London
On July 7 the war came home to Britain. For those of us lucky enough not to be in central London when the bombs went off, the horror has taken a while to bloom. Rescue workers clambering over pieces of the dead in the tunnels under King's Cross; the tremulous present tense in the descriptions of the missing; our queasy fascination with eyewitness accounts filling the papers--these things uncover a darkness we are adept at denying.
In the immediate aftermath of the bombings, life seemed to return to normal with defiant and comforting speed. The Jubilee Line at 8:50 on Friday morning--exactly twenty-four hours after the first bomb went off underground--was jammed with commuters. We were all probably a little jumpy, but the carriage was too crowded, with too many different kinds of people, to carry out any kind of risk assessment. The buses on Oxford Street were also back on schedule, though the signs advertising summer sales beckoned to eerily empty streets. E-mails from friends in the States seemed to assume that this was London's September 11, with similarly traumatic effects. It didn't feel like that. These attacks didn't come out of the blue; after the events of the past four years, there is no blue for them to come from anymore. No one here was asking "Why us?"
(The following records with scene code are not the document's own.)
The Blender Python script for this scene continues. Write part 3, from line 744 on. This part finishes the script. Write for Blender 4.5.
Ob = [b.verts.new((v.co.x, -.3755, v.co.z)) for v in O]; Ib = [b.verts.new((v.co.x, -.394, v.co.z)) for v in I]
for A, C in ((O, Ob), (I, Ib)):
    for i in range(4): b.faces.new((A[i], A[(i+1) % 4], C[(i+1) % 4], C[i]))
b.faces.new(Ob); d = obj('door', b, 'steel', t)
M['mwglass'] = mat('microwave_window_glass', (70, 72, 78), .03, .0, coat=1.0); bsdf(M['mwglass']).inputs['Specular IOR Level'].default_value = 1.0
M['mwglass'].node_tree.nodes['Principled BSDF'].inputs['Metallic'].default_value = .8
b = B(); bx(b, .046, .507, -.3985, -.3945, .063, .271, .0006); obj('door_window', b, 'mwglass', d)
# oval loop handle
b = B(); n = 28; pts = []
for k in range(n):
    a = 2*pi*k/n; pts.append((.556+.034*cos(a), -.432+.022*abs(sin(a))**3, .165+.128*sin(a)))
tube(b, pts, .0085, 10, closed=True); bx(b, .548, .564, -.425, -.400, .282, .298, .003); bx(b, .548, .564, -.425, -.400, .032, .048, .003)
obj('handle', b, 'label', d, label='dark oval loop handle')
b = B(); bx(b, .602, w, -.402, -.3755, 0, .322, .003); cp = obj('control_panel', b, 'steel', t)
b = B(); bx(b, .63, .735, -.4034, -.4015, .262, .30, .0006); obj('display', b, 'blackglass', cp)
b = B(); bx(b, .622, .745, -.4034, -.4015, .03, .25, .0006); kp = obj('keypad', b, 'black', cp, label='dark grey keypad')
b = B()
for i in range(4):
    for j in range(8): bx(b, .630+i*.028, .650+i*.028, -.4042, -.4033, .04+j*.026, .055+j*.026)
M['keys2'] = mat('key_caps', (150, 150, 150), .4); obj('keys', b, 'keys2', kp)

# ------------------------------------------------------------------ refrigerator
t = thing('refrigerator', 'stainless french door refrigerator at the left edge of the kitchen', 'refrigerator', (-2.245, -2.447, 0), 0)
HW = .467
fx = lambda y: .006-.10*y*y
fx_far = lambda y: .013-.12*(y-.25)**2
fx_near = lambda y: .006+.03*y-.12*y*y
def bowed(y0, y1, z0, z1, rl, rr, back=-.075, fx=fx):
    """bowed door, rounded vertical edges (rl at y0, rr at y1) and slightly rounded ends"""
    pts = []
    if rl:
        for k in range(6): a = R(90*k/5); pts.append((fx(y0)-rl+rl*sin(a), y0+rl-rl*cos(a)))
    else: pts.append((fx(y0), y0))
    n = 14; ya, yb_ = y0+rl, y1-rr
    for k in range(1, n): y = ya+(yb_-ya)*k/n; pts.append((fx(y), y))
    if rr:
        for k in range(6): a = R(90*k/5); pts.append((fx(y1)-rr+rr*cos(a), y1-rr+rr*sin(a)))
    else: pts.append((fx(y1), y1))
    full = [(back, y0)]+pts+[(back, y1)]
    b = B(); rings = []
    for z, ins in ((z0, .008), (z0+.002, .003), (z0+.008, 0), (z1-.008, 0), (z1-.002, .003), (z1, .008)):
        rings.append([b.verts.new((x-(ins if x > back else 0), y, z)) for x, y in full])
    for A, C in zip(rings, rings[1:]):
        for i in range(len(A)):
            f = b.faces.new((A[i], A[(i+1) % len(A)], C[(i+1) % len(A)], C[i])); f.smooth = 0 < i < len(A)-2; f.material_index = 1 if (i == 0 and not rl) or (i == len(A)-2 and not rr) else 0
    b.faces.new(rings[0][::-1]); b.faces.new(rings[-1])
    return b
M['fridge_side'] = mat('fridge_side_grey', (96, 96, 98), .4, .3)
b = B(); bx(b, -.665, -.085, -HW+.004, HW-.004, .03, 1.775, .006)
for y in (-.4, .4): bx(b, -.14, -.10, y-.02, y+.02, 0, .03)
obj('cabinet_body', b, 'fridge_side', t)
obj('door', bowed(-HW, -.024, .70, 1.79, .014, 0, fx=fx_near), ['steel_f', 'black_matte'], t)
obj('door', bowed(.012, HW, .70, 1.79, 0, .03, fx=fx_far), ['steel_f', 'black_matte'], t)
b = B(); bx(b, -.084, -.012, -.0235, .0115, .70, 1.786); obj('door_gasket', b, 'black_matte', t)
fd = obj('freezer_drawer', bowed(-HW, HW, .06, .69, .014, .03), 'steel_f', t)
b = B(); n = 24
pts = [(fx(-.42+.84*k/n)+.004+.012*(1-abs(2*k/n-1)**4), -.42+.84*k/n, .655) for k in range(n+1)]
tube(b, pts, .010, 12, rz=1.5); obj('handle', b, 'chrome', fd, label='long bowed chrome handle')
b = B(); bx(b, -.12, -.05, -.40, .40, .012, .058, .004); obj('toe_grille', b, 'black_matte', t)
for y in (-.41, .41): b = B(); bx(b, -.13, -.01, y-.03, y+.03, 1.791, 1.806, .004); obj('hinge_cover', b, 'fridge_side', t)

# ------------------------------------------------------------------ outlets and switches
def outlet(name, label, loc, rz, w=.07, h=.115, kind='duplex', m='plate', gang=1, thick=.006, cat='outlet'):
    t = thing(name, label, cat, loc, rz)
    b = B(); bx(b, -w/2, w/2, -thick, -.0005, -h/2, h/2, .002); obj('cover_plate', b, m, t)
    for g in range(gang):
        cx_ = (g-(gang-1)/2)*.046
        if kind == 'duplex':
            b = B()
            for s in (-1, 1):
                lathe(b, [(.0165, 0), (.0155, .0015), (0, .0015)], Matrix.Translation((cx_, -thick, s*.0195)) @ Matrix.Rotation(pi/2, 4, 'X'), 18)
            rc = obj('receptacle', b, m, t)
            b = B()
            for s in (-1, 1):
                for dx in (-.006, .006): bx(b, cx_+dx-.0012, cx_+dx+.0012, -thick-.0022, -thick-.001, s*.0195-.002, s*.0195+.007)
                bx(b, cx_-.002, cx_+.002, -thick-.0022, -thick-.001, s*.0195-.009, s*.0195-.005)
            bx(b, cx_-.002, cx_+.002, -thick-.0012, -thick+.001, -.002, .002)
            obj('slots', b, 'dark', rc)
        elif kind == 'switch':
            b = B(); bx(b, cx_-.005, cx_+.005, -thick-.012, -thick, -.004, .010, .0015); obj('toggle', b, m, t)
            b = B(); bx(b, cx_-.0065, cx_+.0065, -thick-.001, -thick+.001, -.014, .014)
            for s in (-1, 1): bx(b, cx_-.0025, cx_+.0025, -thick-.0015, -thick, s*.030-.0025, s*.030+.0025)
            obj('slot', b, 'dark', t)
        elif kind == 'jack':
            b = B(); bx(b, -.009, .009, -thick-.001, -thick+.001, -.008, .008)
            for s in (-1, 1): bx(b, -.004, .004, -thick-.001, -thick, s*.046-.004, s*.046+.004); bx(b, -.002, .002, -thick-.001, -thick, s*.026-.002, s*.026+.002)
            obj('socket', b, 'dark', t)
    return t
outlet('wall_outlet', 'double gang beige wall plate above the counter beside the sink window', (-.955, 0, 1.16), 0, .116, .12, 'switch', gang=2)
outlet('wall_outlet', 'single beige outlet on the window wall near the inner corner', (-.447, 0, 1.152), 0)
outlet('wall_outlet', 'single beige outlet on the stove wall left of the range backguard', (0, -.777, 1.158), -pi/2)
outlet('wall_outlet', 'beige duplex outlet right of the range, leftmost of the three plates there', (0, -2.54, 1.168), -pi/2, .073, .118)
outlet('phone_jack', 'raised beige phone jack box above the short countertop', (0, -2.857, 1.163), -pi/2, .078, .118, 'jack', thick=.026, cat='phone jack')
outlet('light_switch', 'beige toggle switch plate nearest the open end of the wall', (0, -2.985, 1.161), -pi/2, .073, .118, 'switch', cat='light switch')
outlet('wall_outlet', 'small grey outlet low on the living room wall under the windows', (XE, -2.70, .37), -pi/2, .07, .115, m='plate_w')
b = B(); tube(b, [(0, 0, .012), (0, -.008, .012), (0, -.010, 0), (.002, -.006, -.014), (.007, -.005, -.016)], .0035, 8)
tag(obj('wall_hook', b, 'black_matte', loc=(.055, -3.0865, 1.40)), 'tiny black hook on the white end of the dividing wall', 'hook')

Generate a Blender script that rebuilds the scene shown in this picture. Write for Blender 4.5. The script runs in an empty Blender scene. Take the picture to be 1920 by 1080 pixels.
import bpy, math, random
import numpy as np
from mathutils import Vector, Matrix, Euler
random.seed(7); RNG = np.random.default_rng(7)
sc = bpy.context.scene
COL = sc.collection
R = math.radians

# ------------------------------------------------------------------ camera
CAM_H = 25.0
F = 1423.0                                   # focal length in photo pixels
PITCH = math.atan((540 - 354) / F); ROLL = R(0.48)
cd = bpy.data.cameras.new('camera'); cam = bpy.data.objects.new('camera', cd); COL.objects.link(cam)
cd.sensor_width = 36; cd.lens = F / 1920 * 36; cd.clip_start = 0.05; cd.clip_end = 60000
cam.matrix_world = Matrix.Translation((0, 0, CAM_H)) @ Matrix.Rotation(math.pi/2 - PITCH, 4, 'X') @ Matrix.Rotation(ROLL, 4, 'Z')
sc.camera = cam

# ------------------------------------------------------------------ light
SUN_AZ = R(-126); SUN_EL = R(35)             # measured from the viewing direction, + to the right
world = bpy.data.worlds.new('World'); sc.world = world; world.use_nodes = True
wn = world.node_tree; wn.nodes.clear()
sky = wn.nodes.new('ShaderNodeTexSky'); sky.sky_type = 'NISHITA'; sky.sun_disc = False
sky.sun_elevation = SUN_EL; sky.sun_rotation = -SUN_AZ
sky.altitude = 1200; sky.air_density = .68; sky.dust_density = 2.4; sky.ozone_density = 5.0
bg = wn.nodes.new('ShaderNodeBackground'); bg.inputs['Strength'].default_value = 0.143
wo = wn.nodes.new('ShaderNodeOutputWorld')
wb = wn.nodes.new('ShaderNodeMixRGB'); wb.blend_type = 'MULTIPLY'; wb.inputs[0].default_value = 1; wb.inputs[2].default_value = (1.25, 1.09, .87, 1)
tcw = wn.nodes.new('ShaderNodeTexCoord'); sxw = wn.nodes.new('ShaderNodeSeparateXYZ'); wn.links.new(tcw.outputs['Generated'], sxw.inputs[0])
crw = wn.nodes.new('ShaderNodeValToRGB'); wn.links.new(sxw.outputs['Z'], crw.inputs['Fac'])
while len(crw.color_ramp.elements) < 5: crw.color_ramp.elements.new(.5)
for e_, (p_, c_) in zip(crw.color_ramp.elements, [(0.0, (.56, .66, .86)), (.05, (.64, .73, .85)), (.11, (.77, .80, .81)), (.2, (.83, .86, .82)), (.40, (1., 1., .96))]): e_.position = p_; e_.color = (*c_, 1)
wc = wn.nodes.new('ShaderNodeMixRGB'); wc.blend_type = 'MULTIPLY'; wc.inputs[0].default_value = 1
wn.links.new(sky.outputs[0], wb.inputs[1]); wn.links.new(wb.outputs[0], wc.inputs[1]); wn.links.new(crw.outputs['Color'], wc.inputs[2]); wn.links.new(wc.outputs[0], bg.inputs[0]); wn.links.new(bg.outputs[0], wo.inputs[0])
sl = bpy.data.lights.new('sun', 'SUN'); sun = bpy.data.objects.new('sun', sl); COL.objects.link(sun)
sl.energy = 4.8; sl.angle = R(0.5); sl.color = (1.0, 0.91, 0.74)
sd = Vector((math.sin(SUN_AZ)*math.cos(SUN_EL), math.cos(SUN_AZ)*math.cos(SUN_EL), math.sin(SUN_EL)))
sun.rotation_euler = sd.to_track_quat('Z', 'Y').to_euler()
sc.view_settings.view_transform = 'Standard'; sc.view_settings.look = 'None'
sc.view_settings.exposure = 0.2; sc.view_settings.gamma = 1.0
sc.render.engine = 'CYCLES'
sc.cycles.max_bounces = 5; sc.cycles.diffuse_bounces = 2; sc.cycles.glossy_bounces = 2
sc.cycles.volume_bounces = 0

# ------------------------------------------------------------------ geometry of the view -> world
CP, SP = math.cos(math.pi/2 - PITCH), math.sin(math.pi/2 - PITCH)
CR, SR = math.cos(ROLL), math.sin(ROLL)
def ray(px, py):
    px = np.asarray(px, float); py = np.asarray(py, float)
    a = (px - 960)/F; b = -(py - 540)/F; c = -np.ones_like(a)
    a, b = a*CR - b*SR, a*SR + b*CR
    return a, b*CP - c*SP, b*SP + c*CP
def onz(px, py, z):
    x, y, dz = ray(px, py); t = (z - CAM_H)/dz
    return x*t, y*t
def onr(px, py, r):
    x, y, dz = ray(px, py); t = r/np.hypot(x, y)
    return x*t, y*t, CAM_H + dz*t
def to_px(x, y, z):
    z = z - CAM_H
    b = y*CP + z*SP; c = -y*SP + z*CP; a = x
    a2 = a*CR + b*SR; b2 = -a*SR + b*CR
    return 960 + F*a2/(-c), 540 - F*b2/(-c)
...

Now, however, the question prompted by the revelation that the explosions were the work of British-born suicide bombers is: "Why them?" We knew something like this was going to happen, but most of us assumed that when it did the culprits--like the attackers in Manhattan and Madrid--would be foreigners. Like an aftershock, the news that the attackers were homegrown, cricket-loving Muslim lads from Leeds may yet do more damage than the initial attacks.